Years ago, before her mind left on its own journey, Mother told me that she still thought of her parents every day. I fear that it will be the same for me, years from now, or months, when I too am an orphan. “Every single day,” she would say. She had cared for her mother for two years, and in the last week of her life my grandmother suffered deeply. “Her eyes were like tunnels of sadness,” Mother once told me. “I’d never seen such pain before—so quiet.” My bereft grandfather lasted twelve years, with hardly a day when Mother was apart from him. Toward the end, he was escaping out the door—Lear loose on the heath— in search of a bus to catch or a young woman to pursue with candy and flowers, or, seated on his favorite chair, an imaginary chorus of listeners to regale with poems he recalled from childhood. His final exit was a hurried affair, executed while Mother was gone for a few days to visit her grandchildren; a stranger delivered the news over the phone.

“If. And when,” she repeats. Her lifted eyebrows place her in time. And the sudden glint of light across her brown eyes: Hope. Expectation. The innocence of a child who knows only this moment. For in her mind she is their child now, their youngest, waiting with her big sister for their parents to return from the auction. Or from the county fair, where her father is showing his best heifer. I think of the messenger in Macbeth, who keeps delaying the news of Macduff’s slain family—the “tidings . . . heavily borne.” Heavy, yes. But bear it you must, if you are the messenger. Some days I feel its weight, like a stone set deep in my chest. But today the news feels lighter, and more terrible for its lightness, its fragility: an egg, balanced impossibly on the edge of its shell. The slightest move and it will break. Macduff’s messenger, before he breaks the news open, answers with a lie that tells the truth: “No, they were well at peace when I did leave them.” But if I tell my mother that her parents are well at peace in Indiana (almost true, as their headstones are there) she will want to pack right now for the trip, she misses them so.

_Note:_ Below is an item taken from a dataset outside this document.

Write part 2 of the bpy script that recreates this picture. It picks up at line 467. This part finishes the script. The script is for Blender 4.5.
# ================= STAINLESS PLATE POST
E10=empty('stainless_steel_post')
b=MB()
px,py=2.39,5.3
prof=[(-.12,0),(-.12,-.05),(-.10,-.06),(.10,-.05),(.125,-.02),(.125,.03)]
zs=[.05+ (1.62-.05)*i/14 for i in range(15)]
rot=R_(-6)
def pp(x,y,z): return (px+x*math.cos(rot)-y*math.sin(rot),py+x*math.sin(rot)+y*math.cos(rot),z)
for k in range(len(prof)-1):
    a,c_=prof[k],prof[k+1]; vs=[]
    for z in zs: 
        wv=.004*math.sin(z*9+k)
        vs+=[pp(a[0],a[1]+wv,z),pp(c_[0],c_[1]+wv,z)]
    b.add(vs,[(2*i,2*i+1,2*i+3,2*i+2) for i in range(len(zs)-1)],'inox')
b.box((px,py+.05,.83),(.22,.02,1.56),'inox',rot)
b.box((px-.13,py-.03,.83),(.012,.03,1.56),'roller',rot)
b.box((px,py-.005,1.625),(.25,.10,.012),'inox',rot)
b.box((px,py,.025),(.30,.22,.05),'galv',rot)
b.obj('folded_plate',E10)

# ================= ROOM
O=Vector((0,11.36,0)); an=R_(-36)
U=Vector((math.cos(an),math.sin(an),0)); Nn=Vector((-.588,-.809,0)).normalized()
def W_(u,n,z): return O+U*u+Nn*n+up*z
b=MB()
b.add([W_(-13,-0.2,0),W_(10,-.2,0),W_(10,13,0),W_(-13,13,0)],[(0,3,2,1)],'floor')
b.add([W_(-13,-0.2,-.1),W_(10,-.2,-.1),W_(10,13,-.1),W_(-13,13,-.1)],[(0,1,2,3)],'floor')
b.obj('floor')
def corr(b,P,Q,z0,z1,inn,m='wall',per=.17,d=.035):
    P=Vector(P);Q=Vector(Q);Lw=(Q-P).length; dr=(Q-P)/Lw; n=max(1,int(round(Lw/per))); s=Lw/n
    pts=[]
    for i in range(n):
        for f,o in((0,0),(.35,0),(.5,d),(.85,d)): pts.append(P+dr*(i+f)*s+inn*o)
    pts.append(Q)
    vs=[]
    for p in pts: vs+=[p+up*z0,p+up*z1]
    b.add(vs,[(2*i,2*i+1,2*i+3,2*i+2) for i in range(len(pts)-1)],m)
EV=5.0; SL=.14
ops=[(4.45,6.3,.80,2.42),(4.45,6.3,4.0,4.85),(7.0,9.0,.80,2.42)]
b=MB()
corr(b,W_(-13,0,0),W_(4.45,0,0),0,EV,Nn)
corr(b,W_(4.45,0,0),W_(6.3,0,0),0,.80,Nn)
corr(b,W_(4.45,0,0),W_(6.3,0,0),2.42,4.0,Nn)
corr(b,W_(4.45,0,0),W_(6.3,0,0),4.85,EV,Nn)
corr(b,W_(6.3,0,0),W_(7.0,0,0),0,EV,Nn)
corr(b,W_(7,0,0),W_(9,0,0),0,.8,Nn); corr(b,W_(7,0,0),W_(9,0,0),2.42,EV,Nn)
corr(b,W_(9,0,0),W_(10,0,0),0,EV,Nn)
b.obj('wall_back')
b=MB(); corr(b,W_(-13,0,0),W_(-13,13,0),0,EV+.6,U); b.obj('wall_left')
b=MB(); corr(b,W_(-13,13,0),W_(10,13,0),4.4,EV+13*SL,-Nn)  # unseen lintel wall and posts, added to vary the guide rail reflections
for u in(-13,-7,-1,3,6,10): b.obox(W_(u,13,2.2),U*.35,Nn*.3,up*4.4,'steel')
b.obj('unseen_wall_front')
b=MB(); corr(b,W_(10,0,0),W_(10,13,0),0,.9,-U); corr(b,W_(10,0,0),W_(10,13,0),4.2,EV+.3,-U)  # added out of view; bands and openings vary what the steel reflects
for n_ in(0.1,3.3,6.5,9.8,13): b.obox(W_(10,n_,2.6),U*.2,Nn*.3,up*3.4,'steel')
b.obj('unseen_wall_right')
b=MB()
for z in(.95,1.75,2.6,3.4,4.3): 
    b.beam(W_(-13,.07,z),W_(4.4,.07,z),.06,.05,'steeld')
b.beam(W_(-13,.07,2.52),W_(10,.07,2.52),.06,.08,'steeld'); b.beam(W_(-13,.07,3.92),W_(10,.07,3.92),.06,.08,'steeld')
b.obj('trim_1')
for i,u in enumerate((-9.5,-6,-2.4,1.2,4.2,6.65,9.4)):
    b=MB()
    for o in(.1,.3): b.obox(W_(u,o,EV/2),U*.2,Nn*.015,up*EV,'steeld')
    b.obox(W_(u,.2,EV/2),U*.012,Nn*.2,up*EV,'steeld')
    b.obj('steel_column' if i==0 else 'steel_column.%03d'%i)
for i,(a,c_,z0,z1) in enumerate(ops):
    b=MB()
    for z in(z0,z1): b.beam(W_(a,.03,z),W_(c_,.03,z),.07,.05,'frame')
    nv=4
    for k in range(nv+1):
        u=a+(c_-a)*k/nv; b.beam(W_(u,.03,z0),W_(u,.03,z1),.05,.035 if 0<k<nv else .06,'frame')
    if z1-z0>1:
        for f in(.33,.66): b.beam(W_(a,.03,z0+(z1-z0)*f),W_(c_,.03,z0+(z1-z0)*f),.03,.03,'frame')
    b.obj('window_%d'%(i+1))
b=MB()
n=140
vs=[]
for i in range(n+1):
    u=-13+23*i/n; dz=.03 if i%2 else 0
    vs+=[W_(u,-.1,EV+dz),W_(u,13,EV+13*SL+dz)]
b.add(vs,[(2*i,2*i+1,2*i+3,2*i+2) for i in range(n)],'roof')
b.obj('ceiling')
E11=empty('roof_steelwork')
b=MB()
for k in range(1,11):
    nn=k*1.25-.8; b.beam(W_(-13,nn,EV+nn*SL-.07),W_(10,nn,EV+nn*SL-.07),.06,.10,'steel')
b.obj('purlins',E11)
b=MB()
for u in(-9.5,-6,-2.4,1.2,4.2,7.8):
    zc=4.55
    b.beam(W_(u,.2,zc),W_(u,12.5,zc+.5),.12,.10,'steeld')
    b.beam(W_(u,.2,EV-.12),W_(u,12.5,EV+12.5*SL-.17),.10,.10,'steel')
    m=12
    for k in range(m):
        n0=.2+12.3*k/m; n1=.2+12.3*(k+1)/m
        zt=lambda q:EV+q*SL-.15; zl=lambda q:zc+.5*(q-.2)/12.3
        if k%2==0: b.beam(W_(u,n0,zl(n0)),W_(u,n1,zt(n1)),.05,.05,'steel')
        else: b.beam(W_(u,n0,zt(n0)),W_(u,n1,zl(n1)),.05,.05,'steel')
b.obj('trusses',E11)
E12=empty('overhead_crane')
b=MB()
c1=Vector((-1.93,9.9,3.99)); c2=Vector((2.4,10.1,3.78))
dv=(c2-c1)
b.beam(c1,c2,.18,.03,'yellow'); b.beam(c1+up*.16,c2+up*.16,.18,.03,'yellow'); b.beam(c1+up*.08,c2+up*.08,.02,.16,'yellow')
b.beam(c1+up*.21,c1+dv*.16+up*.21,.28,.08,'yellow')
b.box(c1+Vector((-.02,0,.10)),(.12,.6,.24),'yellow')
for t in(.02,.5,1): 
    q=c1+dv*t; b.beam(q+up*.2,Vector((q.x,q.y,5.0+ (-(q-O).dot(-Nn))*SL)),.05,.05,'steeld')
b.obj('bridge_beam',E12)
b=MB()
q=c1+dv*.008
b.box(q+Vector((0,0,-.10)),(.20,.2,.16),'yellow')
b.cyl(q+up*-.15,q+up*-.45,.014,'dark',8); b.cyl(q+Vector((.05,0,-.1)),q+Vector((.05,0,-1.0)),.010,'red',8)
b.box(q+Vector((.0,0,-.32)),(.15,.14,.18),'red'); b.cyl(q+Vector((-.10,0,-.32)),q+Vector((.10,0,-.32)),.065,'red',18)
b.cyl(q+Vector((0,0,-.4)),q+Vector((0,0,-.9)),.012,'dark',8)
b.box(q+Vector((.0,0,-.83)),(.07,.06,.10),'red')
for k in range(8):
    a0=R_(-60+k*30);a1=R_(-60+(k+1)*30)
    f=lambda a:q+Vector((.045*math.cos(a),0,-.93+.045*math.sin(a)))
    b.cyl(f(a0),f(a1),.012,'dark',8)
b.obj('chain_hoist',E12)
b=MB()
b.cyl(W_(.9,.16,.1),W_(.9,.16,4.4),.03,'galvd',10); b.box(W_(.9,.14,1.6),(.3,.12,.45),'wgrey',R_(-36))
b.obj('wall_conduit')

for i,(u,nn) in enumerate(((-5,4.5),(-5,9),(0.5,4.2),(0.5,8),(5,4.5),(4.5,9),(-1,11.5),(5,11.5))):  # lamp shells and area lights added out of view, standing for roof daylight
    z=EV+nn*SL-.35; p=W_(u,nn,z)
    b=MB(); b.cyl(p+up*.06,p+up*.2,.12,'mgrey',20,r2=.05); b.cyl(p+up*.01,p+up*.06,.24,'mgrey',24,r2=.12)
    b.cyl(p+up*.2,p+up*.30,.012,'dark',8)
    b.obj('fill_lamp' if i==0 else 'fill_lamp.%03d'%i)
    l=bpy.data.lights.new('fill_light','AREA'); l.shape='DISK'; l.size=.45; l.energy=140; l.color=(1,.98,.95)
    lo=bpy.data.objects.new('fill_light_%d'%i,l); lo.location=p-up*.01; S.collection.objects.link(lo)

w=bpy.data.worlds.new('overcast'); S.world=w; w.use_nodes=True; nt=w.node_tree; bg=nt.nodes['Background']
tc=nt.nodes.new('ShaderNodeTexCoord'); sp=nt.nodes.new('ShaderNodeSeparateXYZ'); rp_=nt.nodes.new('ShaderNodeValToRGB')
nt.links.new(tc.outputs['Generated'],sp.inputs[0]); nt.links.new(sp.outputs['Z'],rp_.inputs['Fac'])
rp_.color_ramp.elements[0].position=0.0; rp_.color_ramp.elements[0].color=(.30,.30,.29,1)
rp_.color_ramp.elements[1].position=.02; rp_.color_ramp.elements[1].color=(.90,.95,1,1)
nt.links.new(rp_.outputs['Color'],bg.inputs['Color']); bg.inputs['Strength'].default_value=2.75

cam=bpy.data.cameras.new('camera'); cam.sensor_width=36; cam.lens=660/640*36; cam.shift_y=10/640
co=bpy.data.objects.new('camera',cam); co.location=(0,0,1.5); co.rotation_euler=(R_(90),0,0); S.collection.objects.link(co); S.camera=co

“I’m sorry to have to tell you this,” I say. Dad winces. He knows what is coming, which may be why he has chosen to sit next to her, so as not to see her face as the news settles once again. The egg inside my chest shifts slightly. “Your parents are dead.”

If it were my father receiving such news, there would be tears, the blessed catch and release of tears. And then we would be done. My mother’s brown eyes fill, always, but rarely spill.

Now one of her hands rises to her chest, the other to her mouth in a classic gesture of grief. “Both of them?”

I nod.

She gasps, then slowly releases the breath. Some days, the litany continues—her brothers, her sister, uncles, aunts, her own dead child—until her mind is swept clear of the past. Today, though, there is only silence. Yes, I think. We are done here. Please, let us be done.

But she is not done. “My father?” she asks.

I nod yes.

She crosses both arms over her chest. “My mother too?”

“Your mother too. I’m so sorry.”

Another deep breath, and she moves one hand to her throat. She swallows, audibly. Swallows again. I know what is coming. If and when I ask this question myself, decades from now, I know what I hope to hear.

I lower my head and look down at my lap. When Mother speaks, her voice is scratchy, ragged. “Did she. Suffer?”

I lift my head to meet my father’s eyes, red-rimmed and rheumy. Then force myself to look directly into my mother’s: “She went out quickly. There was no pain.”

Her hand moves from her throat to her lap. “Good,” she says, nodding. “That’s good.” She places one hand carefully over the other. For the moment, both hands are at peace. Her eyelids are growing heavy, she needs to sleep. When she wakes, tomorrow, and tomorrow, and tomorrow, it will be a new day. The doorbell will ring, the door will open, and there they will be—her mother in the pink cotton dress with the rickrack trim, her father in his best white shirt—and she will hurry to greet them.